Schäfers Geschäftsmodell ist ein vorbildlicher energetischer Kreislauf, in dem alles verwertet wird. Die getrockneten Reste aus dem Entsalzungsbecken draußen hinter der Halle? Streusalz. Die brackigen Schwebeteilchen und aus den Becken, die der "Abschäumer" abfiltert? Dünger für die Maisfelder.

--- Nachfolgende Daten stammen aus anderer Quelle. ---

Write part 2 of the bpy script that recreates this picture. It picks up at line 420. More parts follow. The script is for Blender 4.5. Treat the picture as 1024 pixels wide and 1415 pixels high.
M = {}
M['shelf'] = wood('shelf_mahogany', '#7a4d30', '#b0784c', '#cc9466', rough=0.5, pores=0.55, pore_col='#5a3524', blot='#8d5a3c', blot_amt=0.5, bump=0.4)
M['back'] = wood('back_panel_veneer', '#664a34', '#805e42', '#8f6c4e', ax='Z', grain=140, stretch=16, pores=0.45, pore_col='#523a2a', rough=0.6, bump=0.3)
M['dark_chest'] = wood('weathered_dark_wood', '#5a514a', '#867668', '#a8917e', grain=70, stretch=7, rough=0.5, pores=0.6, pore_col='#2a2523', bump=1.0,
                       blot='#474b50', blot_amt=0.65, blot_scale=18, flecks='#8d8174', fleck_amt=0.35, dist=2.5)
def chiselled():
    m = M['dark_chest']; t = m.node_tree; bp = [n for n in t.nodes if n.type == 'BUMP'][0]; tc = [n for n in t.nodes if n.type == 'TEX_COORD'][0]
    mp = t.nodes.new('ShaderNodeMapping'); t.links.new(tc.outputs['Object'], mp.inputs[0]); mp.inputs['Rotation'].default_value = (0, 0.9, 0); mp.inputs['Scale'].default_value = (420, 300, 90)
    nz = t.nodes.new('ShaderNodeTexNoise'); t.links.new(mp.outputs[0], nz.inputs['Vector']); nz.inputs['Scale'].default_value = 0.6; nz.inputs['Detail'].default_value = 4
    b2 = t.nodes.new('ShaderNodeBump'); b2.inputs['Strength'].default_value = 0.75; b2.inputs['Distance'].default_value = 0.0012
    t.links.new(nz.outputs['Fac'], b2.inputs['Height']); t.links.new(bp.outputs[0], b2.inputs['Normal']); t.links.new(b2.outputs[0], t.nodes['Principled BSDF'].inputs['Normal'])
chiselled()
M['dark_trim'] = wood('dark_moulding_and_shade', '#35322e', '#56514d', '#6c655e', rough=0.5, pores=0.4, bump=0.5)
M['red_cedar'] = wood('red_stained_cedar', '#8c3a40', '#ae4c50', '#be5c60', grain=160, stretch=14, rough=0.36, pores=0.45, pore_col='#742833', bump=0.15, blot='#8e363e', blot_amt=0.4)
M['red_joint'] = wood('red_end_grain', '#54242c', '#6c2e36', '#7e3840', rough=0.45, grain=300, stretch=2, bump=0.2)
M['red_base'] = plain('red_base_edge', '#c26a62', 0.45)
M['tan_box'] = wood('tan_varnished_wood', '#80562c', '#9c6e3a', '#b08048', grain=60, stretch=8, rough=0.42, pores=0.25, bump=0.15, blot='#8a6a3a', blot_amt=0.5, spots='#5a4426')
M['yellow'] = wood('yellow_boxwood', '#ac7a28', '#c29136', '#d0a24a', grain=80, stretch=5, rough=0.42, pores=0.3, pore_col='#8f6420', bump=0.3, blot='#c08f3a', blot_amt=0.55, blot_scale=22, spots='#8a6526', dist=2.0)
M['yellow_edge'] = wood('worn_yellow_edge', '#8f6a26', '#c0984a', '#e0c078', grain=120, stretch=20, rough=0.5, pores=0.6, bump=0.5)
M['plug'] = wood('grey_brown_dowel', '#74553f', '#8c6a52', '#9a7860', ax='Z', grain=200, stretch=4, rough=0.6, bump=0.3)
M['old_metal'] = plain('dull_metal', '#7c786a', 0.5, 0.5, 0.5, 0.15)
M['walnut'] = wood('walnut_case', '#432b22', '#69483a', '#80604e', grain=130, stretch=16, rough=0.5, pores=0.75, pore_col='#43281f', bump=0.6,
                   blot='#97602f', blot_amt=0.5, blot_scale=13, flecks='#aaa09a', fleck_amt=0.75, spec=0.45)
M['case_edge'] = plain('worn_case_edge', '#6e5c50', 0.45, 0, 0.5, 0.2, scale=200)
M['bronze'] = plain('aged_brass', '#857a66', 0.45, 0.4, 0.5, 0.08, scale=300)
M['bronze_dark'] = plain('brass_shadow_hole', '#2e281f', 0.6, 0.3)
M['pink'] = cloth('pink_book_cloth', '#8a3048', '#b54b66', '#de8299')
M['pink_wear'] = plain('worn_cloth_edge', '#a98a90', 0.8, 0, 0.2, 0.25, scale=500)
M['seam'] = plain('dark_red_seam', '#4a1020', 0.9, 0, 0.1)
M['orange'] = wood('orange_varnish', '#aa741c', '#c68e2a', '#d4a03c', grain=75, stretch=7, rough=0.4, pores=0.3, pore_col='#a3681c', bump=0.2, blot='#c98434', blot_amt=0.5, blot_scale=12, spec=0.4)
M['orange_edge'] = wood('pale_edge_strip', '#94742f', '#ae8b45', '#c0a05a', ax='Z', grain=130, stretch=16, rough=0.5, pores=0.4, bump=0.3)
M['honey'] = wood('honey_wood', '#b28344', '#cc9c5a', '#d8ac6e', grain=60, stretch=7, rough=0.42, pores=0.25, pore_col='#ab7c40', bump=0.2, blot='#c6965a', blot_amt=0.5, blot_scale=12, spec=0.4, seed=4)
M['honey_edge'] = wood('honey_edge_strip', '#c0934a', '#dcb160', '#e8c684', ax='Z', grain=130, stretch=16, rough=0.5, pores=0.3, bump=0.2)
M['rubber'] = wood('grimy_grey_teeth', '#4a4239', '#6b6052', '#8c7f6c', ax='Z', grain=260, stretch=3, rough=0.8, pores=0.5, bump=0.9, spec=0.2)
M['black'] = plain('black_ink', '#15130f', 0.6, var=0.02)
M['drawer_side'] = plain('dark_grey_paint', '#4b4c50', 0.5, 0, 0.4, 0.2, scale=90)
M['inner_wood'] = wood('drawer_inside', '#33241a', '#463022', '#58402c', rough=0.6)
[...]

Nun will Schäfer einen Hofladen eröffnen: Freitags und samstags werden die Garnelen kiloweise direkt ab Hof verkauft und in der Woche die Bestellungen per Paketdienst ausgeliefert. Auf der Diele wird sich bald ein Verkaufstresen für geeiste Gourmetprodukte befinden. Der 60-jährige Unternehmer blickt nach vorn, er hat heute schon etwas geschaffen, das seine Söhne mal übernehmen können: keine Ländereien, dafür aber die einzige deutsche Garnele, Markenname "Marella". Benannt nach seinen drei Enkelinnen, Maren, Nele und Mara.